Data records
##########

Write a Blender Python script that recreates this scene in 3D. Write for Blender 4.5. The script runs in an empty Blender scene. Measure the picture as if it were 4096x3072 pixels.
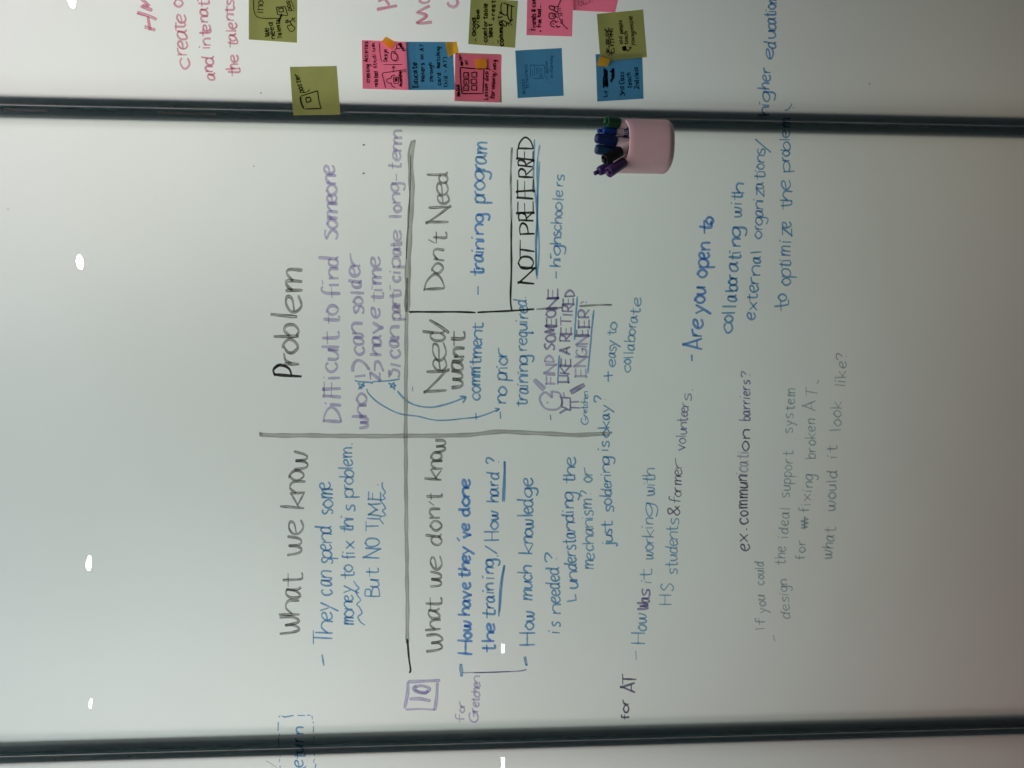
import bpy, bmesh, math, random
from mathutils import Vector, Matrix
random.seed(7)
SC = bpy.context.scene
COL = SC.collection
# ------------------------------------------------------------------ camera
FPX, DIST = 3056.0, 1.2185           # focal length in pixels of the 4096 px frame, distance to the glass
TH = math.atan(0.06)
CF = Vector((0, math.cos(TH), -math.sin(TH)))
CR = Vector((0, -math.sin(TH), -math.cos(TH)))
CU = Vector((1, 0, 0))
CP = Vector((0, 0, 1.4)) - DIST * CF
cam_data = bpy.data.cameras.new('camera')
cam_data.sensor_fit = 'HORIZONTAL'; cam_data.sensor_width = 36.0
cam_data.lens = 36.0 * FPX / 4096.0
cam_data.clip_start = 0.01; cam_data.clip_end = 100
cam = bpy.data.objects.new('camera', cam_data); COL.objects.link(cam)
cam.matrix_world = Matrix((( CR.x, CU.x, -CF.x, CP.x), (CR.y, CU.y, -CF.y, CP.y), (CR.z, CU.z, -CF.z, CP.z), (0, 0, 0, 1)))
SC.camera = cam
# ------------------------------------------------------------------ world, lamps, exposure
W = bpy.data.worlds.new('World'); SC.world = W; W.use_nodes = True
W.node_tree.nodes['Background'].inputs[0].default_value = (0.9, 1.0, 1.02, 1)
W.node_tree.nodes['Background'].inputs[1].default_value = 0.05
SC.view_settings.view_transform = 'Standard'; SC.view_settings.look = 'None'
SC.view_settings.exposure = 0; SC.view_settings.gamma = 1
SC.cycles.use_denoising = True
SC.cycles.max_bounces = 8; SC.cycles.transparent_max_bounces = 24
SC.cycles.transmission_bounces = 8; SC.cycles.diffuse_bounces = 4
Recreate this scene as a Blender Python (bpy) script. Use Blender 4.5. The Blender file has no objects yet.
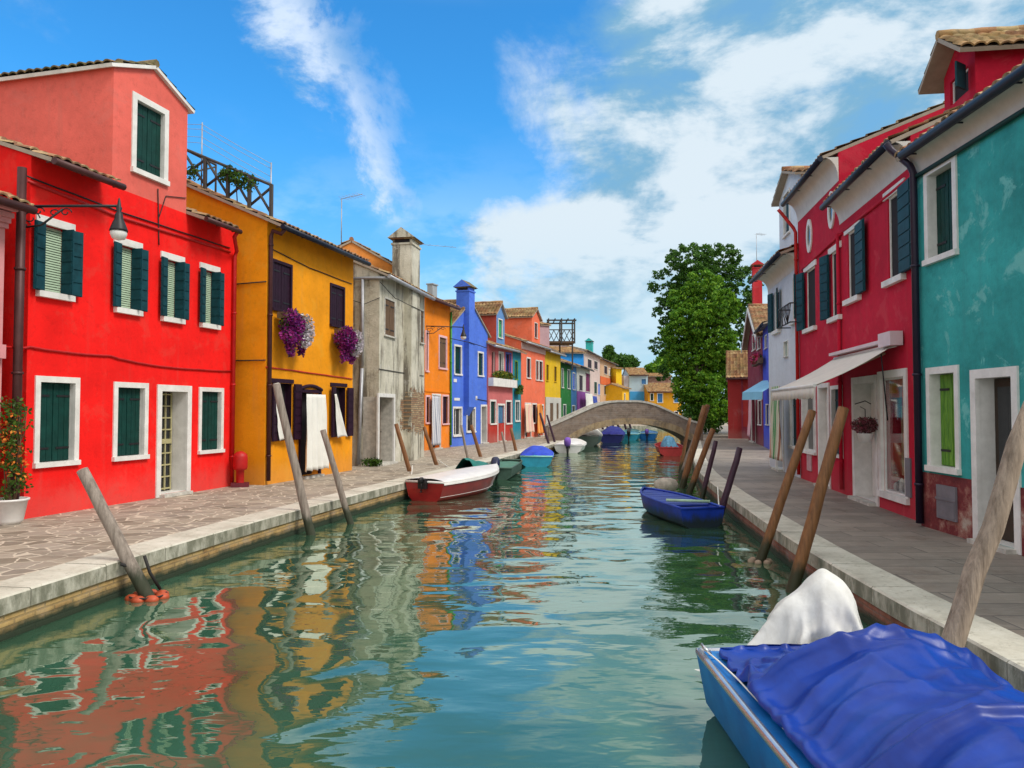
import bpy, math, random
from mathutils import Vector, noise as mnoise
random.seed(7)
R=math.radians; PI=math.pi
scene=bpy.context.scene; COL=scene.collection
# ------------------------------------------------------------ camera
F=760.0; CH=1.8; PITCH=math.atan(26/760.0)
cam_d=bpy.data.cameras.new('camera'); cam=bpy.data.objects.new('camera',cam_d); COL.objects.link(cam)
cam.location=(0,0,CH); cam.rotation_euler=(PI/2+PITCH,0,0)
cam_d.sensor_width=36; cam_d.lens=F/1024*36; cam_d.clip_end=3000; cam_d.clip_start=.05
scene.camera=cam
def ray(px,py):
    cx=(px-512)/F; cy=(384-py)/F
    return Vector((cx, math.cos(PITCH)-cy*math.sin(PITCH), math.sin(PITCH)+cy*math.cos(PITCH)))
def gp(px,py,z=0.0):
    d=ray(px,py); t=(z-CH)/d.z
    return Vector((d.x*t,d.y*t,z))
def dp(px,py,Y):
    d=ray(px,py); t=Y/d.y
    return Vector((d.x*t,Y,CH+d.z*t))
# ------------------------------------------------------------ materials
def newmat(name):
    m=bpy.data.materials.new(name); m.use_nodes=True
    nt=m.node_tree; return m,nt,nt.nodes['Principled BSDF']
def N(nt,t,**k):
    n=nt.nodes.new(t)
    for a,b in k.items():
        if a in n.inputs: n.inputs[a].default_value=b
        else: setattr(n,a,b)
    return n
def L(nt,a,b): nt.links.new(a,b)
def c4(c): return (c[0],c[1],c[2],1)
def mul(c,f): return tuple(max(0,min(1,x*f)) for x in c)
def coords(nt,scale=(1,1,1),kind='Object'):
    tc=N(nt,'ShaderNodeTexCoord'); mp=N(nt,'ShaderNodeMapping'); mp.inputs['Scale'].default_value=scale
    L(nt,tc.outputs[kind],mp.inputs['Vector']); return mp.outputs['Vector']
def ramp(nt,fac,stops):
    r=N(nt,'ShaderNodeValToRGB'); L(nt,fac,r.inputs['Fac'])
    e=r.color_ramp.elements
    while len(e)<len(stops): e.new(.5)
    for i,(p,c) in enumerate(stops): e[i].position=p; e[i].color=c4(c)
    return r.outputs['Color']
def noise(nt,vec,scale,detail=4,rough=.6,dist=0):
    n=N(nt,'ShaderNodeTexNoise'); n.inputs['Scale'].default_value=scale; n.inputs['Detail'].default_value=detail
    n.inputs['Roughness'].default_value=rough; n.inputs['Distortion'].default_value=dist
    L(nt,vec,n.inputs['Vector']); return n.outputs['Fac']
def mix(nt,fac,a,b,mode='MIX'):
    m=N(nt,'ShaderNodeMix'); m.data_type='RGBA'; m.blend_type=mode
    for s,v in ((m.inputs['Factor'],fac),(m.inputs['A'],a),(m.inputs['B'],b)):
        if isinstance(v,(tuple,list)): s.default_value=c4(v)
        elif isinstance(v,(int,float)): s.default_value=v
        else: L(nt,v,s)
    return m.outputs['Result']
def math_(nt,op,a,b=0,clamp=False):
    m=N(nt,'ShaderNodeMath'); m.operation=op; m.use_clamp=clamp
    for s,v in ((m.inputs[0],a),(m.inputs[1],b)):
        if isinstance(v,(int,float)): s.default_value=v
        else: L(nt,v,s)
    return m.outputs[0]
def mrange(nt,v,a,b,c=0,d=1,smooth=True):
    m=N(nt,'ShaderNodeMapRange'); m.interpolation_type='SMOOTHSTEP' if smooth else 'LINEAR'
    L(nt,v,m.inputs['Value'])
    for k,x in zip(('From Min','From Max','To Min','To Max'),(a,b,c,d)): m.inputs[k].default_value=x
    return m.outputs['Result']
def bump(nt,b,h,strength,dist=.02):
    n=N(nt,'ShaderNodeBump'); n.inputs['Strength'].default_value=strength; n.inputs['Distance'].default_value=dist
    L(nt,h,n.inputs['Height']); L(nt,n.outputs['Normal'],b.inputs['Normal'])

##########

Goal of the exercise. Extract the lines exactly, please: the first line of the listing, the line with "SC.cycles.transmission_bounces = 8;", and every line between them, but no pictures.

Solution to the exercise.
Write a Blender Python script that recreates this scene in 3D. Write for Blender 4.5. The script runs in an empty Blender scene. Measure the picture as if it were 4096x3072 pixels.
import bpy, bmesh, math, random
from mathutils import Vector, Matrix
random.seed(7)
SC = bpy.context.scene
COL = SC.collection
# ------------------------------------------------------------------ camera
FPX, DIST = 3056.0, 1.2185           # focal length in pixels of the 4096 px frame, distance to the glass
TH = math.atan(0.06)
CF = Vector((0, math.cos(TH), -math.sin(TH)))
CR = Vector((0, -math.sin(TH), -math.cos(TH)))
CU = Vector((1, 0, 0))
CP = Vector((0, 0, 1.4)) - DIST * CF
cam_data = bpy.data.cameras.new('camera')
cam_data.sensor_fit = 'HORIZONTAL'; cam_data.sensor_width = 36.0
cam_data.lens = 36.0 * FPX / 4096.0
cam_data.clip_start = 0.01; cam_data.clip_end = 100
cam = bpy.data.objects.new('camera', cam_data); COL.objects.link(cam)
cam.matrix_world = Matrix((( CR.x, CU.x, -CF.x, CP.x), (CR.y, CU.y, -CF.y, CP.y), (CR.z, CU.z, -CF.z, CP.z), (0, 0, 0, 1)))
SC.camera = cam
# ------------------------------------------------------------------ world, lamps, exposure
W = bpy.data.worlds.new('World'); SC.world = W; W.use_nodes = True
W.node_tree.nodes['Background'].inputs[0].default_value = (0.9, 1.0, 1.02, 1)
W.node_tree.nodes['Background'].inputs[1].default_value = 0.05
SC.view_settings.view_transform = 'Standard'; SC.view_settings.look = 'None'
SC.view_settings.exposure = 0; SC.view_settings.gamma = 1
SC.cycles.use_denoising = True
SC.cycles.max_bounces = 8; SC.cycles.transparent_max_bounces = 24
SC.cycles.transmission_bounces = 8; SC.cycles.diffuse_bounces = 4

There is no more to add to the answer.